The information contained herein is not for publication or distribution, directly or indirectly, in or into the United States, Canada, Australia, Hong Kong, South Africa or Japan. This release does not constitute an offer of securities for sale in the United States, nor may the securities be offered or sold in the United States absent registration or an exemption from registration as provided in the U.S. Securities Act of 1933, as amended, and the rules and regulations thereunder. There is no intention to register any portion of the Share Issue in the United States or to conduct a public offering of securities in the United States.

The issue, exercise or sale of securities in the Share Issue are subject to specific legal or regulatory restrictions in certain jurisdictions.
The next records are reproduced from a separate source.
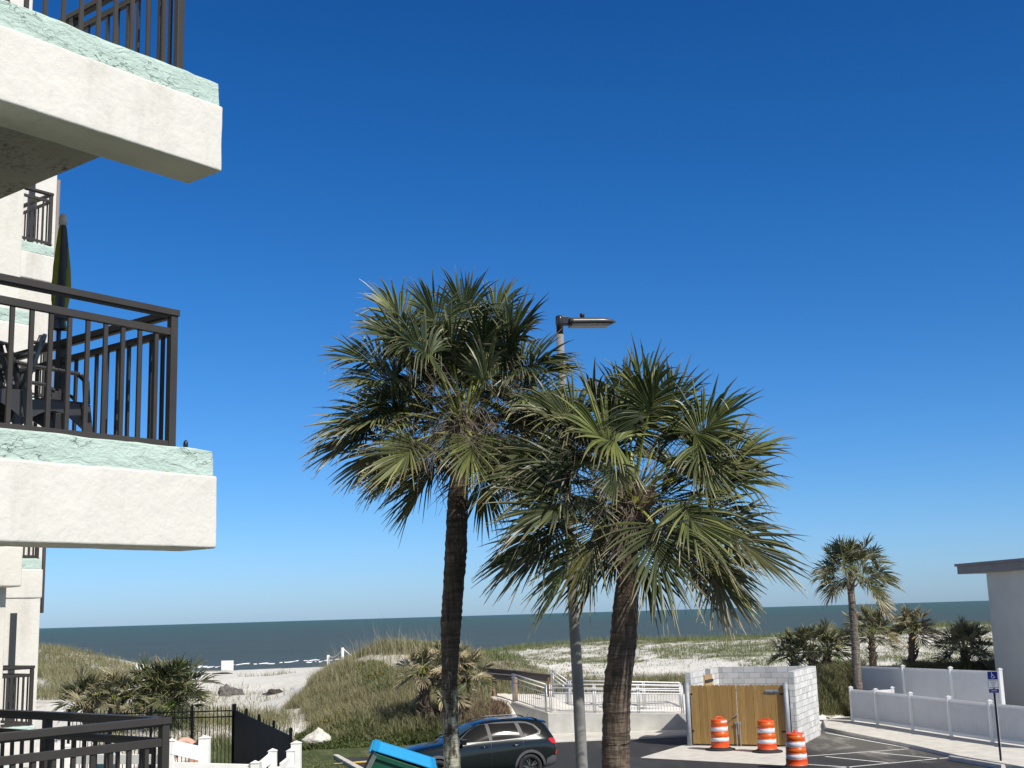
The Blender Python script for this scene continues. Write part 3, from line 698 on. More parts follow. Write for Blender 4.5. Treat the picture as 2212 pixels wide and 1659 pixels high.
# nearer palm
Y2 = 16.0
c, rd = px_line([(1228, 1333, 1376), (1302, 1325, 1379), (1377, 1318, 1376), (1451, 1307, 1368), (1525, 1301, 1362), (1600, 1301, 1361), (1659, 1301, 1361)], Y2)
bot = c[-1].copy(); bot.z = 0; c.append(bot); rd.append(rd[-1]*1.15); c = c[::-1]; rd = rd[::-1]
head2 = at(1368, 1075, Y2); c.append(at(1352, 1150, Y2)); rd.append(.17); c.append(head2+Vector((0, 0, -.1))); rd.append(.14)
ex = [(1330, 955, -.7, 140, .5, -15, 1.12, .04), (1393, 885, -.1, 92, .15, 0, 1.12, .04), (1360, 905, .3, 100, .1, 0, 1.1, .05), (1499, 938, -.4, 48, .3, 10, 1.05, .05), (1535, 1036, -.3, 12, .35, 10, .95, .07),
      (1232, 1071, -.6, 196, .6, 0, 1.08, .08), (1411, 1131, -.9, 272, .7, 0, 1.12, .08), (1473, 1084, -.75, 305, .7, 0, 1.02, .07), (1568, 1135, -.3, 325, .4, 0, 1.02, .16),
      (1290, 1120, .2, 248, .1, 0, 1.0, .2), (1205, 1125, .0, 222, .3, 0, 1.05, .2), (1270, 985, -.2, 172, .3, 0, 1.1, .05), (1541, 1200, -.1, 282, .2, 0, .85, .45), (1250, 900, .3, 150, .1, 0, 1.05, .05),
      (1440, 900, .5, 75, 0, 0, 1.0, .04), (1560, 990, .4, 30, 0, 0, .95, .08), (1500, 1150, .3, 300, .1, 0, 1.0, .2), (1190, 1000, .2, 185, .1, 0, 1.0, .1), (1335, 1000, -1.1, 250, .6, 0, .5, .05), (1505, 960, -.6, 290, .4, 0, .7, .06)]
palm(bot, head2, 'cabbage_palm', 'shorter cabbage palm with a brown bent trunk, in front and right of the lamp post', c, rd, M['trunk2'], ex, 38, .93, 23, hubr=1.12, nstalk=44, nboot=44, el=(-.8, 1.2), boot_r=.2, skipfront=True)
# a third palm stands off to the right and throws its shade on the lamp post
# far palm behind the block enclosure
Y3 = 52
c, rd = px_line([(1253, 1829, 1843), (1318, 1834, 1850), (1400, 1839, 1857), (1481, 1843, 1863)], Y3)
b0 = c[-1]+Vector((.12, 0, 0)); b0.z = tz(b0.x, b0.y)-.05; c.append(b0); rd.append(rd[-1]*1.1); c = c[::-1]; rd = rd[::-1]
h3 = at(1838, 1238, Y3); c.append(h3); rd.append(.1)
ex3 = [(1790, 1225, -.1, 175, .2, 0, .8, .1), (1800, 1200, 0, 130, .2, 0, .8, .05), (1840, 1190, 0, 92, .2, 0, .75, .05), (1880, 1200, -.2, 50, .2, 0, .8, .05), (1895, 1235, -.2, 340, .3, 0, .9, .12), (1885, 1275, -.1, 315, .2, 0, .95, .5), (1900, 1295, .1, 300, .2, 0, .8, .6), (1800, 1240, -.3, 205, .3, 0, .7, .3)]
palm(b0, h3, 'cabbage_palm', 'far cabbage palm behind the low white fence, brown leaves hanging at its right', c, rd, M['trunk3'], ex3, 34, 1.0, 31, hubr=1.0, nstalk=8, nboot=16, el=(-.55, 1.3), nseg=30, wmax=.026, wind=(.28, 0, 0), dry=.14)

def shrub_palm(cx, cy, Y, zbase, rad, n, L, label, seed, trunks=(), dry=.15, el=(-.35, 1.35), name='dwarf_palm', cat='palm shrub', wmax=.026, nseg=26):
    """low palm: several heads close to the ground, each with a few fans"""
    r_ = random.Random(seed); head = at(cx, cy, Y); base = Vector((head.x, head.y, zbase))
    root = empty(name, base, 0, label, cat)
    cr = MB(); cr.col = []; tm = MB()
    heads = trunks or [(0, 0)]
    for hx, hz in heads:
        h = head+Vector((hx, r_.uniform(-.2, .2), hz)); b_ = base+Vector((hx*.45, 0, -.05))
        mid = (h+b_)/2+Vector((hx*.1, 0, -.05))
        trunk_mesh(tm, [b_, mid, h], [.17, .15, .12], r_, 12, .1, .03); boots(tm, h, .13, max(.4, (h.z-b_.z)*.8), 26, r_)
        for i in range(n):
            az = i*2.399+r_.uniform(-.4, .4); e_ = el[0]+(el[1]-el[0])*(i+.5)/n+r_.uniform(-.2, .2)
            d = Vector((math.cos(az)*math.cos(e_), math.sin(az)*math.cos(e_), math.sin(e_)))
            hub = h+d*rad*r_.uniform(.7, 1.1); dd = (d+Vector((r_.uniform(-.3, .3), r_.uniform(-.3, .3), r_.uniform(-.4, .1)))).normalized()
            tw = r_.uniform(-.9, .9)
            frond(cr, hub, dd, Vector((d.y*tw, -d.x*tw-.2, 1)), L*r_.uniform(.8, 1.1), dry*r_.uniform(.1, 2.2), r_, nseg, fold=r_.uniform(.3, .8), wmax=wmax, droop=.5, st=4)
            petiole(cr, h, hub, .02, .010, .04, r_)
    tm.build('trunk', M['boot'], root); cr.build('crown', [M['leaf'], M['petiole']], root, open=True)
    return root
def zb(px, py, Y): p = at(px, py, Y); return tz(p.x, p.y)
shrub_palm(1745, 1405, 56, zb(1745, 1450, 56), .72, 16, .78, 'dark dwarf palm with several leaning stems just behind the block enclosure', 41, [(-.7, -.15), (.15, .1), (.9, .1)], .12)
shrub_palm(1878, 1372, 56, zb(1880, 1450, 56), .8, 26, .8, 'stocky palm directly behind the far tall palm, reaching over the white fence', 42, [(.1, .05)], .22)
shrub_palm(1955, 1368, 57, zb(1940, 1450, 57), .62, 24, .72, 'stocky palm right of the far tall palm with brown hanging lower leaves', 43, [(.25, .1)], .3)
shrub_palm(2088, 1405, 57, zb(2092, 1445, 57), .85, 34, .85, 'bushy palm between the back white fence and the pale house wall', 44, [(-.1, .0)], .2)
shrub_palm(950, 1455, 46, zb(950, 1530, 46), .65, 19, .64, 'dry straw coloured palm shrub at the left end of the timber boardwalk', 45, [(-.6, .0), (.35, .2), (.1, -.7), (.9, -.15)], .38)
shrub_palm(350, 1492, 45, zb(350, 1530, 45), .75, 24, .85, 'green palm shrub behind the black picket fence, nearest the beach gap', 46, [(-.35, 0), (.45, .05), (.1, -.5)], .08)
shrub_palm(222, 1516, 44, zb(222, 1550, 44), .7, 20, .8, 'smaller palm shrub with pink brown leaves, nearest the white building', 47, [(-.5, -.05), (.4, 0)], .2)

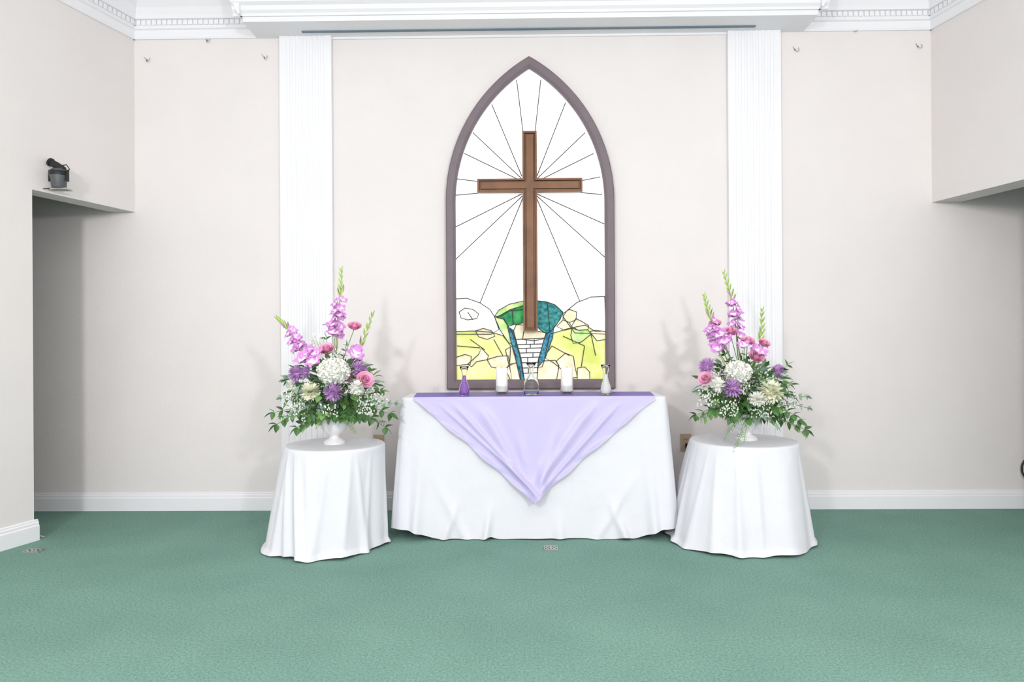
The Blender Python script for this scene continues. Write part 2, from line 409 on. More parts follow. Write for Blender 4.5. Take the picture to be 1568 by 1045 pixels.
def adisp(i, x, y, nx, ny, s):
    u = x - AX
    if ny < -0.5: return 0.028 * s + fold(u, s) + sm(HWd - 0.06, HWd, abs(u)) * 0.03 * s
    if ny > 0.5: return 0.02 * s
    return 0.054 * s ** 0.9 + 0.010 * s * sin((y - yF) * 26 + 1)
def ahem(i, x, y):
    u = abs(x - AX)
    h = 0.003 + 0.003 * (1 + sin(x * 9)) + 0.055 * sm(0.52, HWd, u) + 0.014 * gs(x - AX + 0.25, 0.03) + 0.014 * gs(x - AX - 0.5, 0.03)
    h += 0.06 * sm(yF, yF + 0.25, y) * (1 if u > HWd - 0.03 else 0)
    return h if y < yBk - 0.03 else 0.09
alt = empty('altar_table', (AX, (yF + yBk) / 2, 0))
drape('tablecloth', rrect(fl, fr_, yF, yBk, 0.03), (AX, (yF + yBk) / 2), ZT, ahem, adisp, parent=alt)
mb = MB(); mb.box((fl + 0.02, yF + 0.02, ZT - 0.03), (fr_ - 0.02, yBk - 0.02, ZT - 0.004))
for sx in (fl + 0.22, fr_ - 0.26):
    for sy in (yF + 0.06, yBk - 0.08): mb.box((sx, sy, 0), (sx + 0.04, sy + 0.04, ZT - 0.03))
mb.build('table_frame', [M_tabl], parent=alt)
# overlay: diagonal satin square, front point hanging
xl = at_y(634, 609, yF).x; xr = at_y(1002, 609, yF).x; xt = at_y(817, 769, yF - 0.03).x; zt = at_y(817, 769, yF - 0.045).z
mb = MB(); NU = 130; NV = 90; vs = []
for j in range(NV + 1):
    t = j / NV
    xa = xl + (xt - xl) * t; xb = xr + (xt - xr) * t
    for i in range(NU + 1):
        q = i / NU
        xa2 = xa + (0.008 * sin(t * 19) + 0.016 * sin(pi * t)) * (1 - t); xb2 = xb + (0.009 * sin(t * 17 + 2) - 0.006 * sin(pi * t)) * (1 - t)
        x = xa2 + (xb2 - xa2) * q
        z = ZT - 0.012 - (ZT - 0.012 - zt) * t - 0.008 * sin(pi * q) * sin(pi * t) * (1 - t)
        s = (ZT - 0.014 - z) / (ZT - 0.014); s = max(0, s)
        y = yF - 0.028 * s - fold(x - AX, s) - 0.014
        e = min(q, 1 - q) * (xb - xa)
        dz = ZT - z; u = x - AX
        g = 0.016 * gs(u + 0.32 - dz * 0.55, 0.035) + 0.015 * gs(u - 0.36 + dz * 0.72, 0.03) + 0.024 * gs(u - 0.03 - 0.03 * dz, 0.03) * sm(0.5, 0.95, t)
        g += 0.012 * gs(u - 0.18 + dz * 0.3, 0.028) * sm(0.1, 0.6, t) + 0.011 * gs(u + 0.15 - dz * 0.28, 0.028) * sm(0.1, 0.6, t)
        g += 0.013 * gs(u - 0.50 + dz * 0.9, 0.02) + 0.013 * gs(u + 0.47 - dz * 0.9, 0.02) + 0.010 * gs(u + 0.56 - dz * 1.1, 0.014)
        y -= g * sm(0, 0.2, t) + 0.010 * t
        y -= 0.020 * gs(e, 0.025) * (0.5 + 0.5 * sin(t * 24 + (3 if q > .5 else 0))) * sm(0, .12, t)
        vs.append((x, y, z))
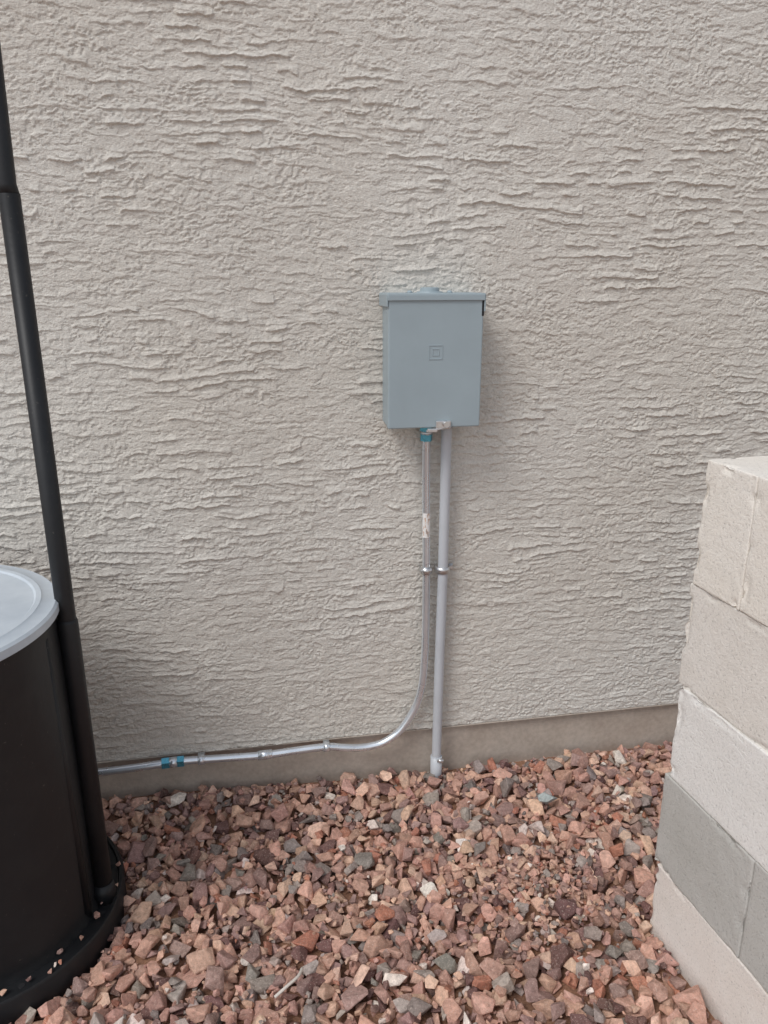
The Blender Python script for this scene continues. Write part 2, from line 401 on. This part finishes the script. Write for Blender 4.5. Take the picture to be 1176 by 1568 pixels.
def strap(parent,name,x,z,r,vert,side,mat,w=.009):
    bm=bmesh.new(); prev=None
    arc=[( (r+.003)*math.cos(a), (r+.003)*math.sin(a)) for a in np.linspace(0,math.pi,13)]
    P=[(r+.003,-.016)]+arc+[(-(r+.003),-.016)]
    if side: P=[(r+.018,-.0165)]+P
    for (u,v) in P:
        y=Yp-v
        if vert: q=[Vector((x+u,y,z-w)),Vector((x+u,y,z+w))]
        else: q=[Vector((x-w,y,z+u)),Vector((x+w,y,z+u))]
        cur=[bm.verts.new(c) for c in q]
        if prev: bm.faces.new((prev[0],prev[1],cur[1],cur[0]))
        prev=cur
    me=bpy.data.meshes.new(name); bm.to_mesh(me); bm.free()
    o=new_obj(name,me,parent,mat); m=o.modifiers.new('t','SOLIDIFY'); m.thickness=.0022; m.offset=1
    for p in me.polygons: p.use_smooth=True
    if side:
        c=(x+r+.012,Yp+.013,z) if vert else (x,Yp+.013,z+r+.012)
        new_obj(name+'_screw',tube([c,(c[0],c[1]-.007,c[2])],.0045,12),parent,M_zn)
strap(ec,'strap_upper',.465,.648,.0108,True,False,M_zn)
new_obj('strap_bolt',tube([(.448,-.034,.648),(.4805,-.034,.648)],.0035,12),ec,M_zn)
strap(ec,'strap_lower',-.175,.121,.0108,False,False,M_emt)
strap(ec,'strap_lower_b',.178,.1205,.0108,False,False,M_emt)
s_=NT('label'); wv=s_.noise(160,2,.5,s_.map((1,1,.35)))
c=s_.ramp(wv,[(.54,lin(232,230,227)),(.60,lin(205,170,145)),(.68,lin(150,150,150))]); M_lab=s_.out(c,.6)
bm=bmesh.new(); prev=None
for a in np.linspace(math.radians(200),math.radians(330),14):
    cur=[bm.verts.new((.4625+.0114*math.cos(a),Yp+.0114*math.sin(a),z)) for z in (.745,.814)]
    if prev: f=bm.faces.new((prev[0],cur[0],cur[1],prev[1])); f.smooth=True
    prev=cur
me=bpy.data.meshes.new('label'); bm.to_mesh(me); bm.free(); new_obj('paper_label',me,ec,M_lab)
# ------------------------------------------------------------ gray conduit (right)
gc=empty('gray_conduit')
new_obj('pipe',tube(smooth_path([(.511,-.037,1.062),(.511,-.035,1.0),(.511,-.032,.65),(.508,-.030,.39),(.505,-.030,.05),(.5045,-.030,-.1)],6),.0138,28),gc,M_pvc)
ringc(gc,'box_connector',(.511,-.037,1.062),(.511,-.037,1.046),.019,M_pvc)
ringc(gc,'ground_coupling',(.505,-.030,.052),(.505,-.030,-.05),.0172,M_pvc)
ringc(gc,'ground_clamp_bolt',(.505,-.044,.046),(.522,-.050,.046),.006,M_zn)
strap(gc,'strap_pipe',.511,.648,.0150,True,True,M_zn)
# ------------------------------------------------------------ black tank
tk=empty('black_plastic_tank')
H0,H1=.03,.765
def cf(z):
    t=max(0,min(1,(z-H0)/(H1-H0))); return (-.655-.047*t,-.375-.075*t)
prof=[(.0,-.04),(.306,-.04),(.307,.030),(.303,.036),(.296,.036),(.293,.030),(.266,.030),(.257,.05),(.296,.74),(.298,.765),(0,.765)]
o=new_obj('body',lathe(prof,cfun=cf,seg=128),tk,M_blk); sharp(o,40)
lc=(-.702,-.450)
o=new_obj('lid',lathe([(0,.7655),(.302,.7655),(.307,.769),(.307,.785),(.302,.790),(.278,.791),(.274,.7945),(.264,.7945),(.260,.791),(0,.793)],center=lc,seg=128),tk,M_lid); sharp(o,40)
for i in range(24):
    a=2*math.pi*i/24
    x,y=DC0[0]+.281*math.cos(a),DC0[1]+.281*math.sin(a)
    new_obj(f'flange_hole_{i}',tube([(x,y,.026),(x,y,.0308)],.007,14),tk,M_dark)
new_obj('side_rib',tube([(-.415,-.455,.03),(-.418,-.49,.74)],.012,16),tk,M_blk)
# ------------------------------------------------------------ pole
pl_=empty('black_pole')
new_obj('lower_tube',tube([(-.386,-.40,.02),(-.392,-.40,1.56)],.0185,32),pl_,M_blk)
new_obj('upper_tube',tube([(-.392,-.40,1.555),(-.394,-.40,1.575),(-.384,-.40,2.3)],[.0185,.0165,.0165],32),pl_,M_blk)
new_obj('sleeve',tube([(-.386,-.40,.02),(-.389,-.40,.735),(-.389,-.40,.742)],[.0215,.0215,.019],32),pl_,M_blk)
new_obj('foot',tube([(-.386,-.40,.03),(-.386,-.40,.075)],[.030,.0225],32),pl_,M_blk)
# ------------------------------------------------------------ light
w=bpy.data.worlds.new('World'); scene.world=w; w.use_nodes=True; nt=w.node_tree
sky=nt.nodes.new('ShaderNodeTexSky'); sky.sky_type='NISHITA'; sky.sun_disc=False
d=Vector((-.60,-.47,.93)).normalized()
sky.sun_elevation=math.asin(d.z); sky.sun_rotation=math.atan2(d.x,d.y)
hs=nt.nodes.new('ShaderNodeHueSaturation'); hs.inputs['Saturation'].default_value=.35
nt.links.new(sky.outputs[0],hs.inputs['Color']); nt.links.new(hs.outputs[0],nt.nodes['Background'].inputs[0])
nt.nodes['Background'].inputs[1].default_value=.15
L=bpy.data.lights.new('sun','SUN'); L.energy=1.5; L.angle=math.radians(22); L.color=(1,.98,.955)
so=bpy.data.objects.new('sun',L); scene.collection.objects.link(so); so.rotation_euler=d.to_track_quat('Z','Y').to_euler()
scene.view_settings.view_transform='Standard'; scene.view_settings.look='None'; scene.view_settings.exposure=0
# ------------------------------------------------------------ camera
cam=bpy.data.cameras.new('camera'); co=bpy.data.objects.new('camera',cam); scene.collection.objects.link(co)
cam.sensor_fit='VERTICAL'; cam.sensor_height=36; cam.lens=36*1178/1568; cam.clip_end=500; cam.clip_start=.02
co.location=(0,-1.955,1.42); co.rotation_euler=(math.radians(90-17),0,math.radians(-10.2))
scene.camera=co
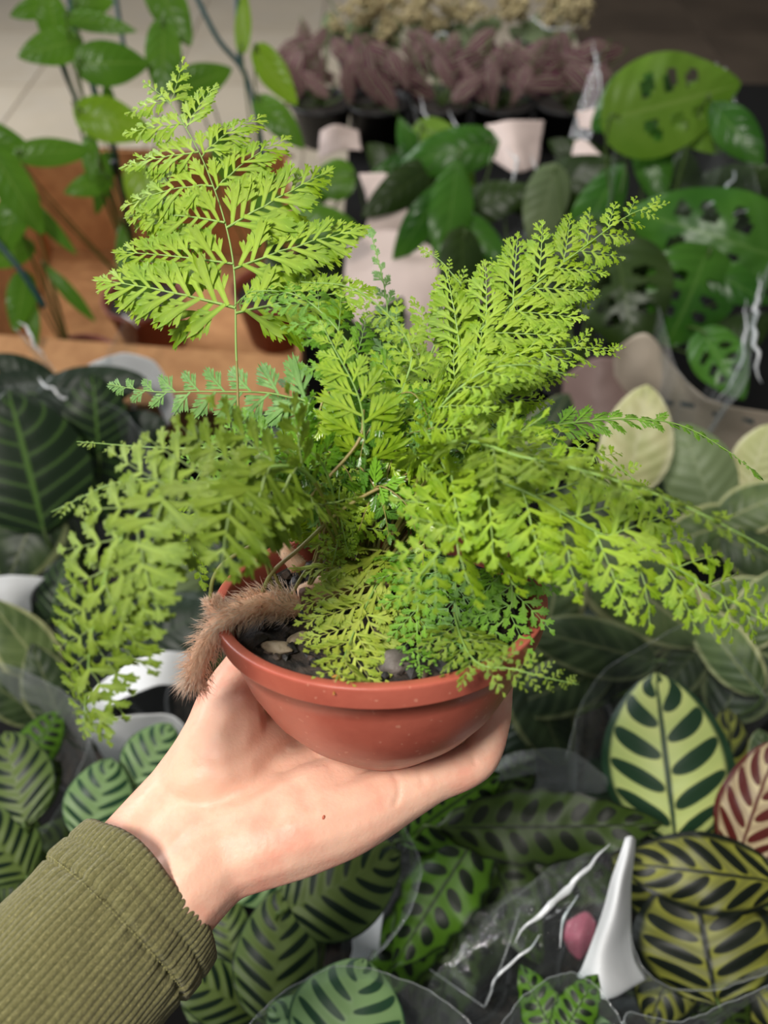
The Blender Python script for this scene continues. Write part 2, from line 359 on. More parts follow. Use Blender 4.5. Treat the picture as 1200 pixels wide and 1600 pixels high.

Pihlajalinna assumes no responsibility in the event there is a violation by any person of such restrictions.

The information contained herein shall not constitute an offer to sell or the solicitation of an offer to buy, nor shall there be any sale of the securities referred to herein in any jurisdiction in which such offer, solicitation or sale would be unlawful prior to registration, exemption from registration or qualification under the securities laws of any such jurisdiction.

Pihlajalinna has not authorized any offer to the public of securities in any Member State of the European Economic Area. The securities referred to in this release may only be offered in Relevant Member States (a) to any legal entity which is a qualified investor as defined in the Prospectus Directive; or (b) in any other circumstances falling within Article 3(2) of the Prospectus Directive. For the purposes of this paragraph, the expression "Prospectus Directive" means Directive 2003/71/EC (and amendments thereto).

This communication is directed only at (i) persons who are outside the United Kingdom or (ii) persons who have professional experience in matters relating to investments falling within Article 19(5) of the Financial Services and Markets Act 2000 (Financial Promotion) Order 2005 (the Order) and (iii) high net worth entities, and other persons to whom it may lawfully be communicated, falling within Article 49(2) of the Order (all such persons together being referred to as relevant persons). Any investment activity to which this communication relates will only be available to and will only be engaged with, relevant persons. Any person who is not a relevant person should not act or rely on this document or any of its contents.